⟨
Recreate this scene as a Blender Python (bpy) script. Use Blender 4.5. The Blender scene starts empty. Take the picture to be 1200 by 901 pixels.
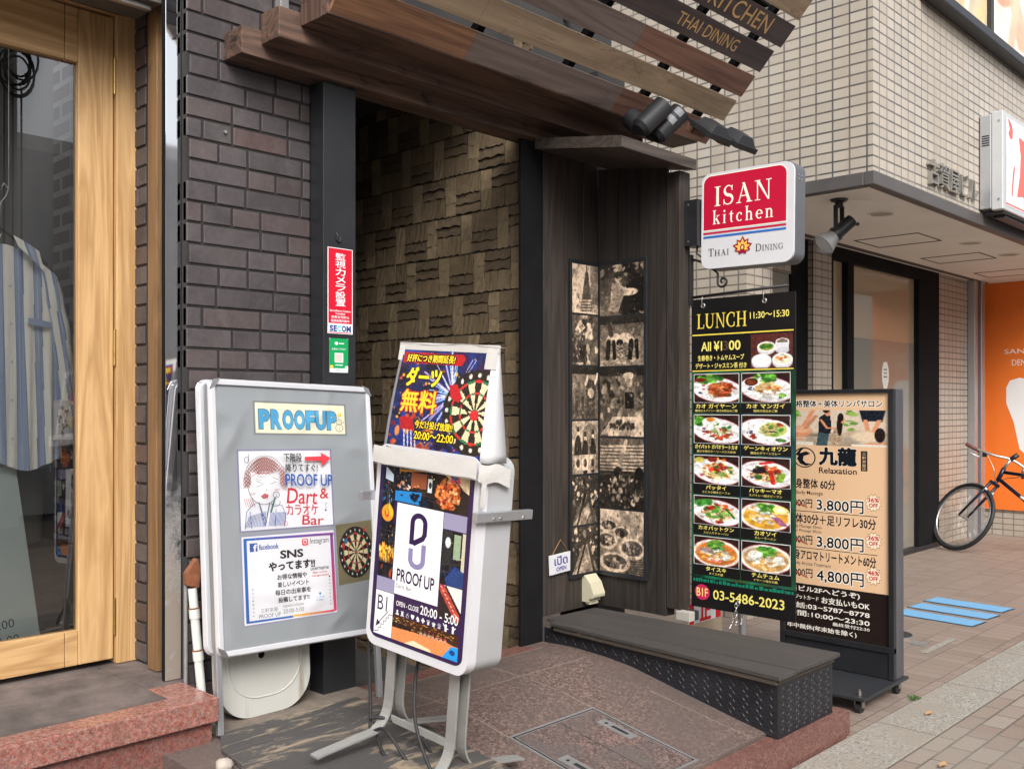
import bpy, math, random
import numpy as np
from mathutils import Matrix, Vector
R = math.radians
scene = bpy.context.scene
COL = scene.collection

# ---------------------------------------------------------------- camera, sky, sun, exposure
cam_data = bpy.data.cameras.new("camera")
cam = bpy.data.objects.new("camera", cam_data)
COL.objects.link(cam)
cam_data.sensor_width = 36.0
cam_data.lens = 34.08
cam_data.shift_y = 0.0204
cam_data.clip_start = 0.05
cam_data.clip_end = 600
cam.location = (0, 0, 1.5)
cam.rotation_euler = (R(90), 0, R(43.9 - 90))
scene.camera = cam

SUN_ELEV, SUN_DIR = 42.0, Vector((-0.50, -0.72, 0))      # the side the light comes from
world = bpy.data.worlds.new("World")
scene.world = world
world.use_nodes = True
wn, wl = world.node_tree.nodes, world.node_tree.links
wn.clear()
sky = wn.new("ShaderNodeTexSky")
sky.sky_type = 'NISHITA'
sky.sun_disc = False
sky.sun_elevation = R(SUN_ELEV)
sky.sun_rotation = math.atan2(SUN_DIR.x, SUN_DIR.y)
sky.dust_density = 5.0
sky.air_density = 1.0
hs = wn.new("ShaderNodeHueSaturation")
hs.inputs['Saturation'].default_value = 0.30            # overcast: a nearly grey sky
bg = wn.new("ShaderNodeBackground")
bg.inputs['Strength'].default_value = 0.15
wo = wn.new("ShaderNodeOutputWorld")
wl.new(sky.outputs[0], hs.inputs['Color'])
wl.new(hs.outputs[0], bg.inputs['Color'])
wl.new(bg.outputs[0], wo.inputs['Surface'])

sun_data = bpy.data.lights.new("sun", 'SUN')
sun_data.energy = 1.35
sun_data.angle = R(30)
sun_data.color = (1.0, 0.965, 0.92)
sun = bpy.data.objects.new("sun", sun_data)
COL.objects.link(sun)
d = SUN_DIR.normalized() * math.cos(R(SUN_ELEV)) + Vector((0, 0, math.sin(R(SUN_ELEV))))
sun.rotation_euler = d.to_track_quat('Z', 'Y').to_euler()
sun.location = d * 30

scene.view_settings.view_transform = 'Standard'
scene.view_settings.look = 'None'
scene.view_settings.exposure = 0.80
scene.view_settings.gamma = 1
scene.view_settings.use_curve_mapping = False
scene.render.engine = 'CYCLES'
scene.cycles.use_denoising = True
scene.cycles.max_bounces = 8
scene.cycles.diffuse_bounces = 4
scene.cycles.glossy_bounces = 4
scene.cycles.transparent_max_bounces = 12
scene.cycles.sample_clamp_indirect = 6

# ---------------------------------------------------------------- helpers: colour and materials
def lin(c):
    c = np.asarray(c, float)
    return np.where(c <= 0.04045, c / 12.92, ((c + 0.055) / 1.055) ** 2.4)

def C(r, g, b):
    return tuple(float(x) for x in lin(np.array((r, g, b)) / 255.0))

def newmat(name):
    m = bpy.data.materials.new(name)
    m.use_nodes = True
    nt = m.node_tree
    b = nt.nodes["Principled BSDF"]
    return m, nt.nodes, nt.links, b

def coords(n, l, kind='Object', scale=(1, 1, 1), rot=(0, 0, 0)):
    tc = n.new("ShaderNodeTexCoord")
    mp = n.new("ShaderNodeMapping")
    mp.inputs['Scale'].default_value = scale
    mp.inputs['Rotation'].default_value = rot
    l.new(tc.outputs[kind], mp.inputs['Vector'])
    return mp.outputs[0]

def noise(n, l, vec, scale, detail=6, rough=0.6, dist=0.0):
    t = n.new("ShaderNodeTexNoise")
    t.inputs['Scale'].default_value = scale
    t.inputs['Detail'].default_value = detail
    t.inputs['Roughness'].default_value = rough
    t.inputs['Distortion'].default_value = dist
    l.new(vec, t.inputs['Vector'])
    return t.outputs['Fac']

def ramp(n, l, fac, stops):
    r = n.new("ShaderNodeValToRGB")
    e = r.color_ramp.elements
    while len(e) < len(stops):
        e.new(0.5)
    for k, (p, c) in enumerate(stops):
        e[k].position = p
        e[k].color = (*c, 1)
    l.new(fac, r.inputs['Fac'])
    return r.outputs['Color']

def mix(n, l, fac, a, b, mode='MIX'):
    m = n.new("ShaderNodeMix")
    m.data_type = 'RGBA'
    m.blend_type = mode
    def put(sock, v):
        if hasattr(v, 'links') or hasattr(v, 'is_linked'):
            l.new(v, sock)
        else:
            sock.default_value = (*v, 1) if not isinstance(v, (int, float)) else v
    if isinstance(fac, (int, float)):
        m.inputs[0].default_value = fac
    else:
        l.new(fac, m.inputs[0])
    put(m.inputs[6], a)
    put(m.inputs[7], b)
    return m.outputs[2]

def bump(n, l, b, h, strength=0.3, dist=0.01):
    bp = n.new("ShaderNodeBump")
    bp.inputs['Strength'].default_value = strength
    bp.inputs['Distance'].default_value = dist
    l.new(h, bp.inputs['Height'])
    l.new(bp.outputs[0], b.inputs['Normal'])

def generic(name, base, rough=0.5, metal=0.0, var=0.12, vscale=6.0, bmp=0.0, bscale=80.0, dirt=None, dirtlo=0.55, spec=0.5, streak=False):
    m, n, l, b = newmat(name)
    vec = coords(n, l, 'Object', (1, 1, 0.15) if streak else (1, 1, 1))
    f = noise(n, l, vec, vscale, 8, 0.65)
    lo = tuple(x * (1 - var) for x in base)
    hi = tuple(min(1, x * (1 + var)) for x in base)
    c = ramp(n, l, f, [(0.3, lo), (0.7, hi)])
    if dirt is not None:
        f2 = noise(n, l, vec, vscale * 1.7, 10, 0.7, 0.5)
        msk = ramp(n, l, f2, [(dirtlo, (0, 0, 0)), (dirtlo + 0.15, (1, 1, 1))])
        c = mix(n, l, msk, c, dirt)
    l.new(c, b.inputs['Base Color'])
    b.inputs['Roughness'].default_value = rough
    rr = n.new("ShaderNodeMapRange")
    rr.inputs['To Min'].default_value = max(0.02, rough - 0.08)
    rr.inputs['To Max'].default_value = min(1, rough + 0.12)
    l.new(f, rr.inputs['Value'])
    l.new(rr.outputs[0], b.inputs['Roughness'])
    b.inputs['Metallic'].default_value = metal
    b.inputs['Specular IOR Level'].default_value = spec
    if bmp:
        bump(n, l, b, noise(n, l, coords(n, l), bscale, 6), bmp, 0.004)
    return m

def wood(name, dark, light, axis=0, scale=1.0, rough=0.55, tint=False, wear=None, wearlo=0.6, bmp=0.35, rings=True):
    m, n, l, b = newmat(name)
    sc = [1.0, 1.0, 1.0]
    sc[axis] = 0.07
    vec = coords(n, l, 'Object', tuple(x * scale for x in sc))
    big = noise(n, l, vec, 9, 4, 0.5, 0.6)
    if rings:
        mm = n.new("ShaderNodeMath"); mm.operation = 'MULTIPLY'; mm.inputs[1].default_value = 14
        l.new(big, mm.inputs[0])
        fr = n.new("ShaderNodeMath"); fr.operation = 'PINGPONG'; fr.inputs[1].default_value = 1.0
        l.new(mm.outputs[0], fr.inputs[0])
        big = fr.outputs[0]
    sc2 = [1.0, 1.0, 1.0]
    sc2[axis] = 0.02
    vec2 = coords(n, l, 'Object', tuple(x * scale for x in sc2))
    fine = noise(n, l, vec2, 160, 5, 0.7)
    add = n.new("ShaderNodeMath"); add.operation = 'ADD'
    h1 = n.new("ShaderNodeMath"); h1.operation = 'MULTIPLY'; h1.inputs[1].default_value = 0.40
    h2 = n.new("ShaderNodeMath"); h2.operation = 'MULTIPLY'; h2.inputs[1].default_value = 0.60
    l.new(big, h1.inputs[0]); l.new(fine, h2.inputs[0])
    l.new(h1.outputs[0], add.inputs[0]); l.new(h2.outputs[0], add.inputs[1])
    c = ramp(n, l, add.outputs[0], [(0.2, dark), (0.8, light)])
    if wear is not None:
        wv = noise(n, l, coords(n, l, 'Object', tuple(0.35 if k == axis else 1.0 for k in range(3))), 11, 10, 0.72, 0.6)
        msk = ramp(n, l, wv, [(wearlo, (0, 0, 0)), (wearlo + 0.08, (1, 1, 1))])
        c = mix(n, l, msk, c, wear)
    if tint:
        a = n.new("ShaderNodeAttribute"); a.attribute_name = "Col"
        c = mix(n, l, 1.0, c, a.outputs['Color'], 'MULTIPLY')
    l.new(c, b.inputs['Base Color'])
    b.inputs['Roughness'].default_value = rough
    bump(n, l, b, fine, bmp, 0.003)
    return m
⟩
• **What to produce**
Pictures excluded, repeat exactly the lines from the top of the material through the line with "scene.camera = cam", including both of those lines.

• **Result for this exercise**
Recreate this scene as a Blender Python (bpy) script. Use Blender 4.5. The Blender scene starts empty. Take the picture to be 1200 by 901 pixels.
import bpy, math, random
import numpy as np
from mathutils import Matrix, Vector
R = math.radians
scene = bpy.context.scene
COL = scene.collection

# ---------------------------------------------------------------- camera, sky, sun, exposure
cam_data = bpy.data.cameras.new("camera")
cam = bpy.data.objects.new("camera", cam_data)
COL.objects.link(cam)
cam_data.sensor_width = 36.0
cam_data.lens = 34.08
cam_data.shift_y = 0.0204
cam_data.clip_start = 0.05
cam_data.clip_end = 600
cam.location = (0, 0, 1.5)
cam.rotation_euler = (R(90), 0, R(43.9 - 90))
scene.camera = cam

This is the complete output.